- RECORDED INFORMATION
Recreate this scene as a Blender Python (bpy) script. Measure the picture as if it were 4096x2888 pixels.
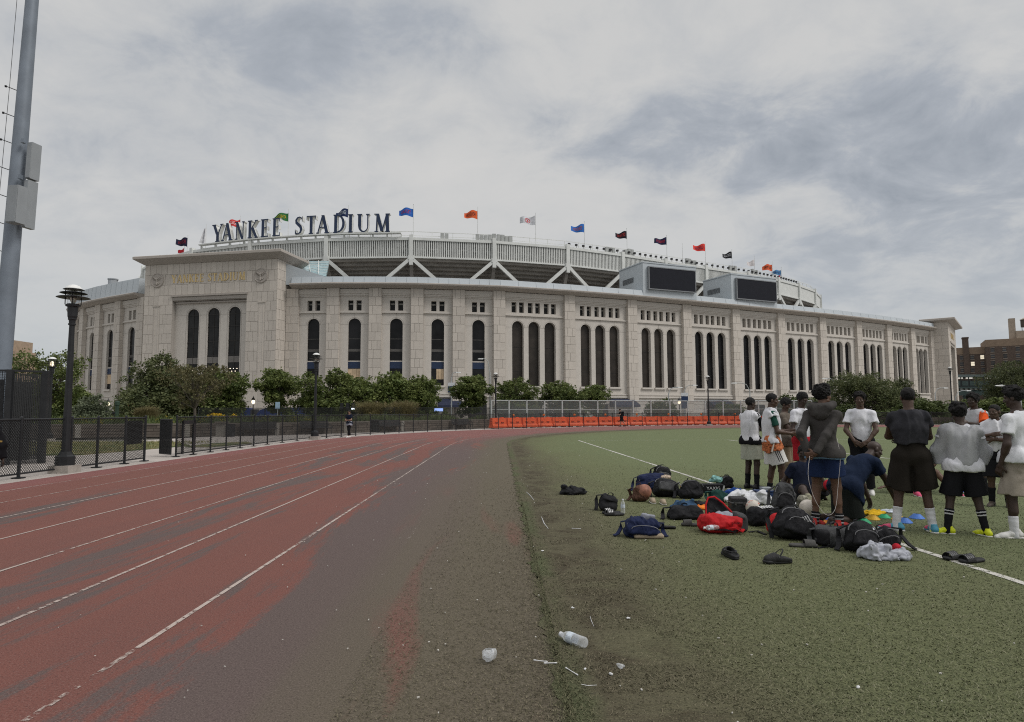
import bpy, math, random
import numpy as np
from math import sin, cos, tan, atan, atan2, pi, sqrt, radians, hypot
from mathutils import Vector

random.seed(11)
RNG = np.random.default_rng(5)
SC = bpy.context.scene
for _o in list(bpy.data.objects):
    bpy.data.objects.remove(_o)
COL = SC.collection

# ------------------------------------------------------------------ camera
FPX, CX, CY, CAMH = 2587.0, 2048.0, 1444.0, 1.45
PITCH = atan((1650.2 - 1444) / FPX)
ROLL = 0.0035
cam = bpy.data.cameras.new('camera')
cam.sensor_width = 36.0
cam.lens = 36.0 * FPX / 4096.0
cam.clip_start = 0.05
cam.clip_end = 6000
camo = bpy.data.objects.new('camera', cam)
COL.objects.link(camo)
camo.location = (0, 0, CAMH)
from mathutils import Matrix
camo.rotation_euler = (Matrix.Rotation(pi / 2 + PITCH, 3, 'X') @ Matrix.Rotation(-ROLL, 3, 'Z')).to_euler()
SC.camera = camo

# ------------------------------------------------------------------ light
SUN_AZ, SUN_EL = radians(117), radians(47)      # azimuth clockwise from +Y (view direction)
w = bpy.data.worlds.new('World')
SC.world = w
w.use_nodes = True
nt = w.node_tree
nt.nodes.clear()


def N(t, typ, **kw):
    n = t.nodes.new(typ)
    for k, v in kw.items():
        if k == 'inp':
            for a, b in v.items():
                n.inputs[a].default_value = b
        else:
            setattr(n, k, v)
    return n


def L(t, a, b):
    t.links.new(a, b)


def math_n(t, op, a, b=None, clamp=False):
    n = N(t, 'ShaderNodeMath', operation=op, use_clamp=clamp)
    for i, q in enumerate((a, b)):
        if q is None:
            continue
        if isinstance(q, (int, float)):
            n.inputs[i].default_value = q
        else:
            L(t, q, n.inputs[i])
    return n.outputs[0]


def mixc(t, fac, a, b, mode='MIX'):
    n = N(t, 'ShaderNodeMix', data_type='RGBA', blend_type=mode)
    for sock, q in ((n.inputs[0], fac), (n.inputs[6], a), (n.inputs[7], b)):
        if isinstance(q, (int, float)):
            sock.default_value = q
        elif isinstance(q, tuple):
            sock.default_value = q if len(q) == 4 else (*q, 1)
        else:
            L(t, q, sock)
    return n.outputs[2]


def sstep(t, x, lo, hi):
    n = N(t, 'ShaderNodeMapRange', interpolation_type='SMOOTHSTEP')
    L(t, x, n.inputs[0])
    n.inputs[1].default_value = lo
    n.inputs[2].default_value = hi
    return n.outputs[0]


def noise_n(t, vec, scale, detail=4, rough=.55, dist=0.0):
    n = N(t, 'ShaderNodeTexNoise')
    L(t, vec, n.inputs['Vector'])
    n.inputs['Scale'].default_value = scale
    n.inputs['Detail'].default_value = detail
    n.inputs['Roughness'].default_value = rough
    n.inputs['Distortion'].default_value = dist
    return n.outputs['Fac']


def lin(r, g, b):
    f = lambda c: (c / 255 / 12.92) if c / 255 <= .04045 else ((c / 255 + .055) / 1.055) ** 2.4
    return (f(r), f(g), f(b))


def px_dir(px, py):
    x = (px - CX) / FPX
    y = (CY - py) / FPX
    c, s = cos(ROLL), sin(ROLL)
    xr, yr = x * c + y * s, -x * s + y * c
    d = np.array([xr, cos(PITCH) - yr * sin(PITCH), sin(PITCH) + yr * cos(PITCH)])
    return d


def gnd(px, py, z=0.0):
    """world point seen at a photo position, on the horizontal plane z"""
    d = px_dir(px, py)
    return d * ((z - CAMH) / d[2]) + np.array([0, 0, CAMH])


def dep(px, py, Y):
    """world point seen at a photo position, at distance Y"""
    d = px_dir(px, py)
    return d * (Y / d[1]) + np.array([0, 0, CAMH])


def proj(p):
    q = np.array(p, float) - np.array([0, 0, CAMH])
    cz = q[1] * cos(PITCH) + q[2] * sin(PITCH)
    yr = (-q[1] * sin(PITCH) + q[2] * cos(PITCH)) / cz
    xr = q[0] / cz
    c, s = cos(ROLL), sin(ROLL)
    return CX + (xr * c - yr * s) * FPX, CY - (xr * s + yr * c) * FPX


# overcast sky: clear Nishita sky showing through layered cloud
tc = N(nt, 'ShaderNodeTexCoord')
sep = N(nt, 'ShaderNodeSeparateXYZ')
L(nt, tc.outputs['Generated'], sep.inputs[0])
zc = math_n(nt, 'MAXIMUM', sep.outputs[2], 0.0)
den = math_n(nt, 'ADD', zc, 0.30)
comb = N(nt, 'ShaderNodeCombineXYZ')
L(nt, math_n(nt, 'DIVIDE', sep.outputs[0], den), comb.inputs[0])
L(nt, math_n(nt, 'DIVIDE', sep.outputs[1], den), comb.inputs[1])
cp = comb.outputs[0]
mp = N(nt, 'ShaderNodeMapping')
L(nt, cp, mp.inputs[0])
mp.inputs['Scale'].default_value = (1.9, 2.0, 1)
mp.inputs['Location'].default_value = (3.1, 1.7, 0)
n1 = noise_n(nt, mp.outputs[0], 0.75, 7, .56, .5)
n2 = noise_n(nt, mp.outputs[0], 2.6, 8, .62, .35)
nn = math_n(nt, 'ADD', math_n(nt, 'MULTIPLY', n1, .50), math_n(nt, 'MULTIPLY', n2, .44))
nn = math_n(nt, 'ADD', nn, .015)
# heavier cloud banks where the photograph has them
bank = None
for (px, py, r, amt) in ((1150, 190, .17, .42), (2640, 600, .20, .45), (3250, 470, .22, .42), (2250, 500, .14, .25), (3900, 640, .28, .5),
                         (4250, 1250, .42, .38), (430, 215, .08, .25), (3600, 900, .22, .2), (1700, 160, .12, .22)):
    d = px_dir(px, py)
    d = d / np.linalg.norm(d)
    dn = N(nt, 'ShaderNodeVectorMath', operation='SUBTRACT')
    L(nt, tc.outputs['Generated'], dn.inputs[0])
    dn.inputs[1].default_value = tuple(d)
    dm = N(nt, 'ShaderNodeVectorMath', operation='MULTIPLY')
    L(nt, dn.outputs[0], dm.inputs[0])
    dm.inputs[1].default_value = (1, 1, 2.6)
    ln = N(nt, 'ShaderNodeVectorMath', operation='LENGTH')
    L(nt, dm.outputs[0], ln.inputs[0])
    g = math_n(nt, 'MULTIPLY', sstep(nt, ln.outputs['Value'], r * 1.5, 0.0), amt)
    bank = g if bank is None else math_n(nt, 'ADD', bank, g)
thick = math_n(nt, 'ADD', nn, math_n(nt, 'MULTIPLY', bank, math_n(nt, 'MULTIPLY', n2, .62)))
ramp = N(nt, 'ShaderNodeValToRGB')
L(nt, thick, ramp.inputs[0])
el = ramp.color_ramp.elements
el[0].position = .34
el[0].color = (*lin(205, 204, 202), 1)
el[1].position = .88
el[1].color = (*lin(142, 149, 158), 1)
for pos, c in ((.46, (200, 200, 199)), (.56, (188, 190, 192)), (.66, (168, 173, 180))):
    e = el.new(pos)
    e.color = (*lin(*c), 1)
haze_f = sstep(nt, sep.outputs[2], .34, .0)
cloud = mixc(nt, math_n(nt, 'MULTIPLY', haze_f, .72), ramp.outputs[0], lin(186, 190, 193))
# the overcast dome grows brighter towards the zenith
up = math_n(nt, 'ADD', 1.0, math_n(nt, 'MULTIPLY', sstep(nt, sep.outputs[2], .56, 1.0), 1.1))
bgc = N(nt, 'ShaderNodeBackground')
L(nt, cloud, bgc.inputs[0])
L(nt, up, bgc.inputs[1])
sky = N(nt, 'ShaderNodeTexSky', sky_type='NISHITA', sun_disc=False)
sky.sun_elevation = SUN_EL
sky.sun_rotation = SUN_AZ
bgs = N(nt, 'ShaderNodeBackground')
L(nt, sky.outputs[0], bgs.inputs[0])
bgs.inputs[1].default_value = 0.07
mx = N(nt, 'ShaderNodeMixShader')
mx.inputs[0].default_value = 0.93
L(nt, bgs.outputs[0], mx.inputs[1])
L(nt, bgc.outputs[0], mx.inputs[2])
wo = N(nt, 'ShaderNodeOutputWorld')
L(nt, mx.outputs[0], wo.inputs[0])

sun = bpy.data.lights.new('sun', 'SUN')
sun.energy = 1.5
sun.angle = radians(20)
sun.color = (1.0, .965, .92)
suno = bpy.data.objects.new('sun', sun)
COL.objects.link(suno)
sd = Vector((sin(SUN_AZ) * cos(SUN_EL), cos(SUN_AZ) * cos(SUN_EL), sin(SUN_EL)))
suno.rotation_euler = sd.to_track_quat('Z', 'Y').to_euler()
suno.location = (20, -20, 60)

SC.view_settings.view_transform = 'Standard'
SC.view_settings.look = 'None'
SC.view_settings.exposure = 0.10
SC.view_settings.gamma = 1.0
SC.view_settings.use_curve_mapping = False
SC.render.engine = 'CYCLES'
SC.cycles.use_denoising = False
SC.cycles.filter_width = 1.1
SC.cycles.max_bounces = 6
SC.cycles.transparent_max_bounces = 24
SC.cycles.caustics_reflective = False
SC.cycles.caustics_refractive = False

# ------------------------------------------------------------------ materials
MATS = {}


def mat(name, col, rough=.8, var=.18, scale=6.0, bump=0.0, bscale=60.0, metal=0.0, spec=.3, rnd=0.0, island=0.0, col2=None, trans=0.0, sheen=0.0):
    if name in MATS:
        return MATS[name]
    m = bpy.data.materials.new(name)
    m.use_nodes = True
    t = m.node_tree
    b = t.nodes['Principled BSDF']
    co = N(t, 'ShaderNodeTexCoord').outputs['Object']
    f = noise_n(t, co, scale, 6, .6)
    f = sstep(t, f, .25, .75)
    c1 = tuple(max(0, x * (1 - var)) for x in col)
    c2 = tuple(x * (1 + var) for x in (col2 or col))
    out = mixc(t, f, c1, c2)
    if rnd or island:
        if island:
            r = N(t, 'ShaderNodeNewGeometry').outputs['Random Per Island']
            a = island
        else:
            r = N(t, 'ShaderNodeObjectInfo').outputs['Random']
            a = rnd
        mr = N(t, 'ShaderNodeMapRange')
        L(t, r, mr.inputs[0])
        mr.inputs[3].default_value = 1 - a
        mr.inputs[4].default_value = 1 + a
        hv = N(t, 'ShaderNodeHueSaturation')
        L(t, out, hv.inputs['Color'])
        L(t, mr.outputs[0], hv.inputs['Value'])
        out = hv.outputs[0]
    L(t, out, b.inputs['Base Color'])
    b.inputs['Roughness'].default_value = rough
    b.inputs['Metallic'].default_value = metal
    b.inputs['Specular IOR Level'].default_value = spec
    if sheen:
        b.inputs['Sheen Weight'].default_value = sheen
    if bump:
        bn = N(t, 'ShaderNodeBump')
        bn.inputs['Strength'].default_value = bump
        bn.inputs['Distance'].default_value = .02
        L(t, noise_n(t, co, bscale, 5, .6), bn.inputs['Height'])
        L(t, bn.outputs[0], b.inputs['Normal'])
    if trans:
        tr = N(t, 'ShaderNodeBsdfTransparent')
        ms = N(t, 'ShaderNodeMixShader')
        ms.inputs[0].default_value = trans
        L(t, b.outputs[0], ms.inputs[1])
        L(t, tr.outputs[0], ms.inputs[2])
        L(t, ms.outputs[0], t.nodes['Material Output'].inputs[0])
    MATS[name] = m
    return m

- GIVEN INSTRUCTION
Leave out the pictures, then repeat the listing above exactly from its first line to the line with "COL = SC.collection", inclusive.

- THE RESULT
Recreate this scene as a Blender Python (bpy) script. Measure the picture as if it were 4096x2888 pixels.
import bpy, math, random
import numpy as np
from math import sin, cos, tan, atan, atan2, pi, sqrt, radians, hypot
from mathutils import Vector

random.seed(11)
RNG = np.random.default_rng(5)
SC = bpy.context.scene
for _o in list(bpy.data.objects):
    bpy.data.objects.remove(_o)
COL = SC.collection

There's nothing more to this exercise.